Images do not belong in the copy. Retype all the entries below exactly.

# Material provided
::::
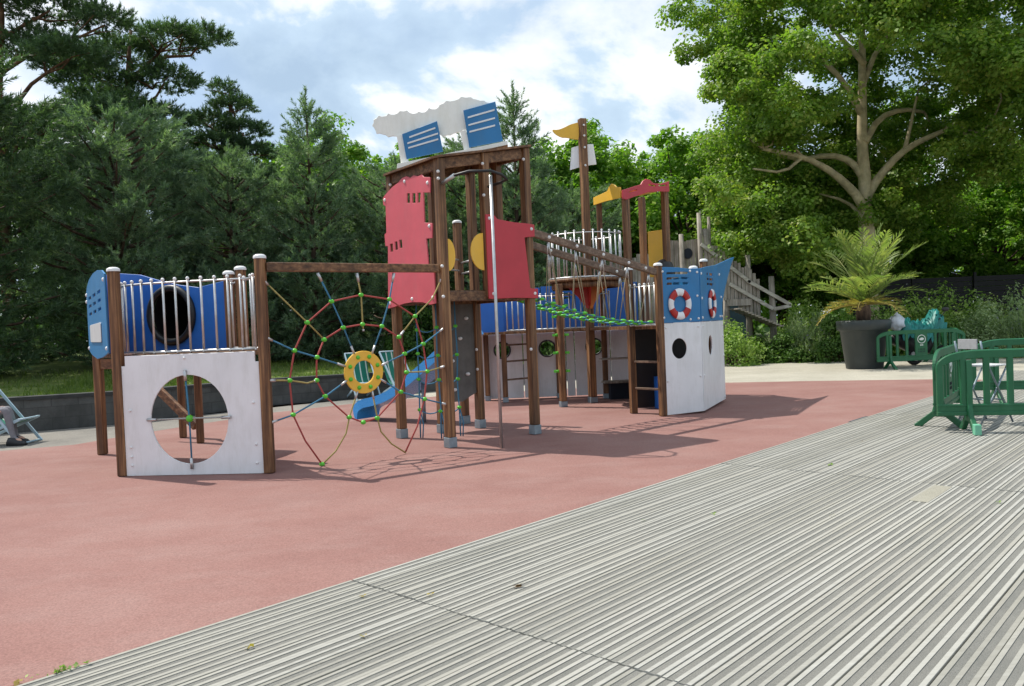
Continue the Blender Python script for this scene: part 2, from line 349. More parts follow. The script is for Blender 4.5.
# boarded deck: every board a ridge-and-strip profile, butt joints every 4.7 m
DD = Vector((.6805, .7327, 0)); DN = Vector((.7327, -.6805, 0)); PITCH = .1495
prof = [(0.0045, -.03), (.0045, .009), (.006, .010), (.027, .010), (.029, .0065), (.062, .0065), (.064, .010), (.085, .010), (.087, .0065), (.120, .0065), (.122, .010), (.1435, .010), (.145, .009), (.145, -.03)]
pm = [0, 0, 0, 1, 1, 1, 0, 1, 1, 1, 0, 0, 0]
dk = MB(); seams = [-13.3, -6.5, -1.8, 2.9, 7.6, 12.3, 17.0, 21.7]
for k in range(112):
    n0 = -4.14+k*PITCH
    for t0, t1 in zip(seams, seams[1:]):
        a = t0+.004+random.uniform(0, .007); c = t1-.004-random.uniform(0, .007); dz = random.uniform(-.0018, .0018); dn = random.uniform(-.0030, .0030)
        if n0 < -3.9 and k == 0 and t0 > 12: pass
        vs = []
        for t in (a, c):
            for x, z in prof: p = DD*t+DN*(n0+x+dn); vs.append((p.x, p.y, z+dz))
        m = len(prof); base = len(dk.v)
        dk.add(vs, [], 0)
        for i in range(m-1): dk.f.append([base+i, base+m+i, base+m+i+1, base+i+1]); dk.m.append(pm[i]); dk.s.append(False)
        for e in (0, m): dk.f.append([base+e+j for j in (range(m) if e else reversed(range(m)))]); dk.m.append(0); dk.s.append(False)
struct('deck', dk, ['deck', 'grit'])
def dpt(t, n, z=0): p = DD*t+DN*n; return (p.x, p.y, z)
under = MB(); under.add([dpt(-13.3, -4.135, -.027), dpt(21.7, -4.135, -.027), dpt(21.7, 12.6, -.027), dpt(-13.3, 12.6, -.027)], [(0, 3, 2, 1)]); struct('deck_bed', under, 'dark')
hb = MB(); a, b_ = 6.82, 7.52
hb.add([dpt(a, -2.055, .0135), dpt(b_, -2.055, .0135), dpt(b_, -1.915, .0135), dpt(a, -1.915, .0135), dpt(a, -2.055, .004), dpt(b_, -2.055, .004), dpt(b_, -1.915, .004), dpt(a, -1.915, .004)], [(3, 2, 1, 0), (0, 1, 5, 4), (1, 2, 6, 5), (2, 3, 7, 6), (3, 0, 4, 7)])
MAT['hatch'] = granular('beige_plate', [(.3, (.27, .255, .205)), (.7, (.33, .315, .26))], 2, 160, .2)
single('cover_plate', hb, 'hatch', 'flat beige cover plate let into the grey boarded deck', 'cover plate')
es = MB(); es.add([dpt(11.35, -4.20, .002), dpt(12.0, -4.20, .002), dpt(12.0, -4.142, .014), dpt(11.35, -4.142, .014)], [(0, 3, 2, 1)])
es.add([dpt(11.35, -4.142, .014), dpt(12.0, -4.142, .014), dpt(12.0, -4.142, -.01), dpt(11.35, -4.142, -.01)], [(0, 3, 2, 1)])
MAT['edgemetal'] = mottled('dull_metal_strip', (.13, .15, .18), .2, 8, .5, metal=.5)
single('edge_strip', es, 'edgemetal', 'short dull grey metal strip along the far deck edge', 'edge strip')

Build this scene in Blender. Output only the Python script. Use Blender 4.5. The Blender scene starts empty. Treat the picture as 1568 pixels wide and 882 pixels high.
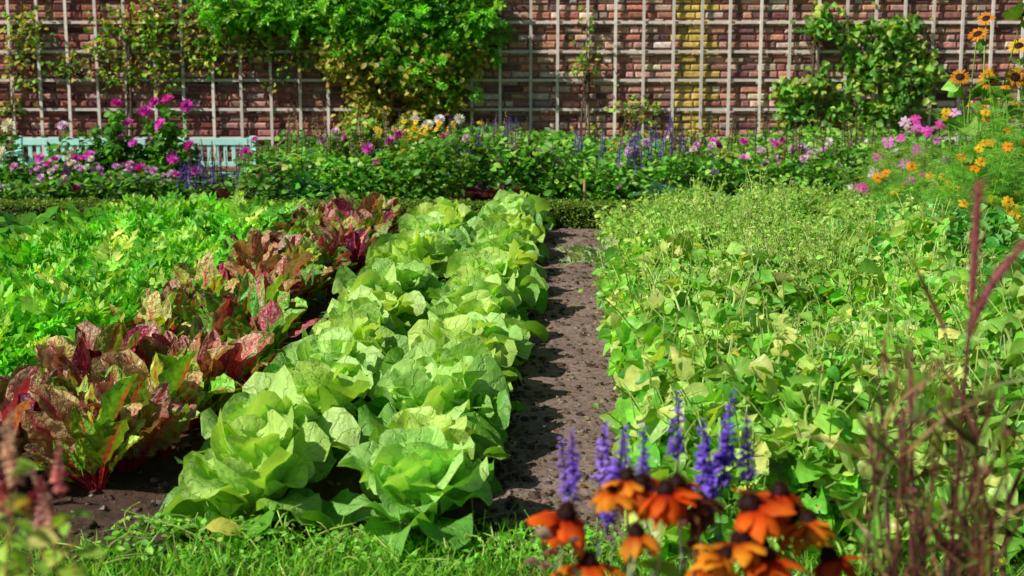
import bpy, math, numpy as np
from mathutils import Vector
rng=np.random.default_rng(11)
U=rng.uniform
scene=bpy.context.scene
# ------------------------------------------------------------ camera maths
FPX=2178.0; PITCH=math.atan(362/2178); CH=1.6
def ray(px,py):
    r=np.array([(px-784)/FPX,0,0]); c,s=math.cos(PITCH),math.sin(PITCH)
    return r+np.array([0,c,-s])+np.array([0,s,c])*(441-py)/FPX
def P(px,py,d):
    r=ray(px,py); return np.array([0,0,CH])+r*d/r[1]
def XS(s,d): return s+.043*(d-4.83)
def vn(x,y,sc,seed):
    r=np.random.default_rng(seed); o=0
    for k in range(6):
        a=r.uniform(0,6.28); f=sc*r.uniform(.6,1.8)
        o=o+np.sin((x*math.cos(a)+y*math.sin(a))*f+r.uniform(0,6.28))
    return o/6
def gh(x,y): return .012*vn(x,y,9,1)+.009*vn(x,y,23,2)+.02*vn(x,y,2.5,3)
# ------------------------------------------------------------ mesh builder
def unit(a): return a/np.maximum(np.linalg.norm(a,axis=-1,keepdims=True),1e-9)
class MB:
    def __init__(s): s.V=[];s.F=[];s.C=[];s.L=[];s.M=[];s.n=0;s.A=[]
    def add(s,V,F,C,L=None,mat=0,A=None):
        V=np.asarray(V,float).reshape(-1,3);F=np.asarray(F,int).reshape(-1,4)
        C=np.asarray(C,float)
        if C.ndim==1: C=np.tile(C,(len(V),1))
        if L is None: L=np.zeros((len(V),3))
        if A is None: A=np.zeros(len(V))
        s.V.append(V);s.F.append(F+s.n);s.C.append(C.reshape(-1,3));s.L.append(L.reshape(-1,3));s.A.append(A)
        s.M.append(np.full(len(F),mat));s.n+=len(V)
    def cat(s): return [np.concatenate(a) for a in (s.V,s.F,s.C,s.L,s.M,s.A)]
    def mesh(s,name,mats,smooth=True):
        V,F,C,L,M,A=s.cat(); me=bpy.data.meshes.new(name)
        me.vertices.add(len(V)); me.vertices.foreach_set('co',V.astype(np.float32).ravel())
        me.loops.add(F.size); me.loops.foreach_set('vertex_index',F.astype(np.int32).ravel())
        me.polygons.add(len(F)); me.polygons.foreach_set('loop_start',np.arange(0,F.size,4,dtype=np.int32))
        me.polygons.foreach_set('loop_total',np.full(len(F),4,dtype=np.int32))
        me.polygons.foreach_set('material_index',M.astype(np.int32))
        me.polygons.foreach_set('use_smooth',np.full(len(F),smooth))
        a=me.attributes.new('Col','FLOAT_COLOR','POINT')
        a.data.foreach_set('color',np.c_[np.clip(C,0,1),np.ones(len(C))].astype(np.float32).ravel())
        a=me.attributes.new('luv','FLOAT_VECTOR','POINT'); a.data.foreach_set('vector',L.astype(np.float32).ravel())
        for m in mats: me.materials.append(m)
        me.update(calc_edges=True); me.validate(); return me
    def obj(s,name,mats,smooth=True,loc=None):
        o=bpy.data.objects.new(name,s.mesh(name,mats,smooth)); scene.collection.objects.link(o)
        if loc is not None: o.location=loc
        return o
def newobj(name,me,loc,rz=0,sc=1,zl=.92,zh=1.15):
    o=bpy.data.objects.new(name,me); scene.collection.objects.link(o)
    o.location=loc; o.rotation_euler=(0,0,rz); o.scale=(sc,sc,sc*U(zl,zh)); return o
def gridF(nr,nc):
    i=np.arange(nr-1)[:,None]*nc+np.arange(nc-1)[None]; i=i.ravel()
    return np.stack([i,i+1,i+nc+1,i+nc],1)
def sh_obov(v): return np.where(v<.6,.20+.80*np.sin(np.clip(v/.6,0,1)*math.pi/2)**1.3,np.sqrt(np.clip(1-((v-.6)/.405)**2,0,1)))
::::
# Right answer
Continue the Blender Python script for this scene: part 2, from line 349. More parts follow. The script is for Blender 4.5.
# boarded deck: every board a ridge-and-strip profile, butt joints every 4.7 m
DD = Vector((.6805, .7327, 0)); DN = Vector((.7327, -.6805, 0)); PITCH = .1495
prof = [(0.0045, -.03), (.0045, .009), (.006, .010), (.027, .010), (.029, .0065), (.062, .0065), (.064, .010), (.085, .010), (.087, .0065), (.120, .0065), (.122, .010), (.1435, .010), (.145, .009), (.145, -.03)]
pm = [0, 0, 0, 1, 1, 1, 0, 1, 1, 1, 0, 0, 0]
dk = MB(); seams = [-13.3, -6.5, -1.8, 2.9, 7.6, 12.3, 17.0, 21.7]
for k in range(112):
    n0 = -4.14+k*PITCH
    for t0, t1 in zip(seams, seams[1:]):
        a = t0+.004+random.uniform(0, .007); c = t1-.004-random.uniform(0, .007); dz = random.uniform(-.0018, .0018); dn = random.uniform(-.0030, .0030)
        if n0 < -3.9 and k == 0 and t0 > 12: pass
        vs = []
        for t in (a, c):
            for x, z in prof: p = DD*t+DN*(n0+x+dn); vs.append((p.x, p.y, z+dz))
        m = len(prof); base = len(dk.v)
        dk.add(vs, [], 0)
        for i in range(m-1): dk.f.append([base+i, base+m+i, base+m+i+1, base+i+1]); dk.m.append(pm[i]); dk.s.append(False)
        for e in (0, m): dk.f.append([base+e+j for j in (range(m) if e else reversed(range(m)))]); dk.m.append(0); dk.s.append(False)
struct('deck', dk, ['deck', 'grit'])
def dpt(t, n, z=0): p = DD*t+DN*n; return (p.x, p.y, z)
under = MB(); under.add([dpt(-13.3, -4.135, -.027), dpt(21.7, -4.135, -.027), dpt(21.7, 12.6, -.027), dpt(-13.3, 12.6, -.027)], [(0, 3, 2, 1)]); struct('deck_bed', under, 'dark')
hb = MB(); a, b_ = 6.82, 7.52
hb.add([dpt(a, -2.055, .0135), dpt(b_, -2.055, .0135), dpt(b_, -1.915, .0135), dpt(a, -1.915, .0135), dpt(a, -2.055, .004), dpt(b_, -2.055, .004), dpt(b_, -1.915, .004), dpt(a, -1.915, .004)], [(3, 2, 1, 0), (0, 1, 5, 4), (1, 2, 6, 5), (2, 3, 7, 6), (3, 0, 4, 7)])
MAT['hatch'] = granular('beige_plate', [(.3, (.27, .255, .205)), (.7, (.33, .315, .26))], 2, 160, .2)
single('cover_plate', hb, 'hatch', 'flat beige cover plate let into the grey boarded deck', 'cover plate')
es = MB(); es.add([dpt(11.35, -4.20, .002), dpt(12.0, -4.20, .002), dpt(12.0, -4.142, .014), dpt(11.35, -4.142, .014)], [(0, 3, 2, 1)])
es.add([dpt(11.35, -4.142, .014), dpt(12.0, -4.142, .014), dpt(12.0, -4.142, -.01), dpt(11.35, -4.142, -.01)], [(0, 3, 2, 1)])
MAT['edgemetal'] = mottled('dull_metal_strip', (.13, .15, .18), .2, 8, .5, metal=.5)
single('edge_strip', es, 'edgemetal', 'short dull grey metal strip along the far deck edge', 'edge strip')

Build this scene in Blender. Output only the Python script. Use Blender 4.5. The Blender scene starts empty. Treat the picture as 1568 pixels wide and 882 pixels high.
import bpy, math, numpy as np
from mathutils import Vector
rng=np.random.default_rng(11)
U=rng.uniform
scene=bpy.context.scene
# ------------------------------------------------------------ camera maths
FPX=2178.0; PITCH=math.atan(362/2178); CH=1.6
def ray(px,py):
    r=np.array([(px-784)/FPX,0,0]); c,s=math.cos(PITCH),math.sin(PITCH)
    return r+np.array([0,c,-s])+np.array([0,s,c])*(441-py)/FPX
def P(px,py,d):
    r=ray(px,py); return np.array([0,0,CH])+r*d/r[1]
def XS(s,d): return s+.043*(d-4.83)
def vn(x,y,sc,seed):
    r=np.random.default_rng(seed); o=0
    for k in range(6):
        a=r.uniform(0,6.28); f=sc*r.uniform(.6,1.8)
        o=o+np.sin((x*math.cos(a)+y*math.sin(a))*f+r.uniform(0,6.28))
    return o/6
def gh(x,y): return .012*vn(x,y,9,1)+.009*vn(x,y,23,2)+.02*vn(x,y,2.5,3)
# ------------------------------------------------------------ mesh builder
def unit(a): return a/np.maximum(np.linalg.norm(a,axis=-1,keepdims=True),1e-9)
class MB:
    def __init__(s): s.V=[];s.F=[];s.C=[];s.L=[];s.M=[];s.n=0;s.A=[]
    def add(s,V,F,C,L=None,mat=0,A=None):
        V=np.asarray(V,float).reshape(-1,3);F=np.asarray(F,int).reshape(-1,4)
        C=np.asarray(C,float)
        if C.ndim==1: C=np.tile(C,(len(V),1))
        if L is None: L=np.zeros((len(V),3))
        if A is None: A=np.zeros(len(V))
        s.V.append(V);s.F.append(F+s.n);s.C.append(C.reshape(-1,3));s.L.append(L.reshape(-1,3));s.A.append(A)
        s.M.append(np.full(len(F),mat));s.n+=len(V)
    def cat(s): return [np.concatenate(a) for a in (s.V,s.F,s.C,s.L,s.M,s.A)]
    def mesh(s,name,mats,smooth=True):
        V,F,C,L,M,A=s.cat(); me=bpy.data.meshes.new(name)
        me.vertices.add(len(V)); me.vertices.foreach_set('co',V.astype(np.float32).ravel())
        me.loops.add(F.size); me.loops.foreach_set('vertex_index',F.astype(np.int32).ravel())
        me.polygons.add(len(F)); me.polygons.foreach_set('loop_start',np.arange(0,F.size,4,dtype=np.int32))
        me.polygons.foreach_set('loop_total',np.full(len(F),4,dtype=np.int32))
        me.polygons.foreach_set('material_index',M.astype(np.int32))
        me.polygons.foreach_set('use_smooth',np.full(len(F),smooth))
        a=me.attributes.new('Col','FLOAT_COLOR','POINT')
        a.data.foreach_set('color',np.c_[np.clip(C,0,1),np.ones(len(C))].astype(np.float32).ravel())
        a=me.attributes.new('luv','FLOAT_VECTOR','POINT'); a.data.foreach_set('vector',L.astype(np.float32).ravel())
        for m in mats: me.materials.append(m)
        me.update(calc_edges=True); me.validate(); return me
    def obj(s,name,mats,smooth=True,loc=None):
        o=bpy.data.objects.new(name,s.mesh(name,mats,smooth)); scene.collection.objects.link(o)
        if loc is not None: o.location=loc
        return o
def newobj(name,me,loc,rz=0,sc=1,zl=.92,zh=1.15):
    o=bpy.data.objects.new(name,me); scene.collection.objects.link(o)
    o.location=loc; o.rotation_euler=(0,0,rz); o.scale=(sc,sc,sc*U(zl,zh)); return o
def gridF(nr,nc):
    i=np.arange(nr-1)[:,None]*nc+np.arange(nc-1)[None]; i=i.ravel()
    return np.stack([i,i+1,i+nc+1,i+nc],1)
def sh_obov(v): return np.where(v<.6,.20+.80*np.sin(np.clip(v/.6,0,1)*math.pi/2)**1.3,np.sqrt(np.clip(1-((v-.6)/.405)**2,0,1)))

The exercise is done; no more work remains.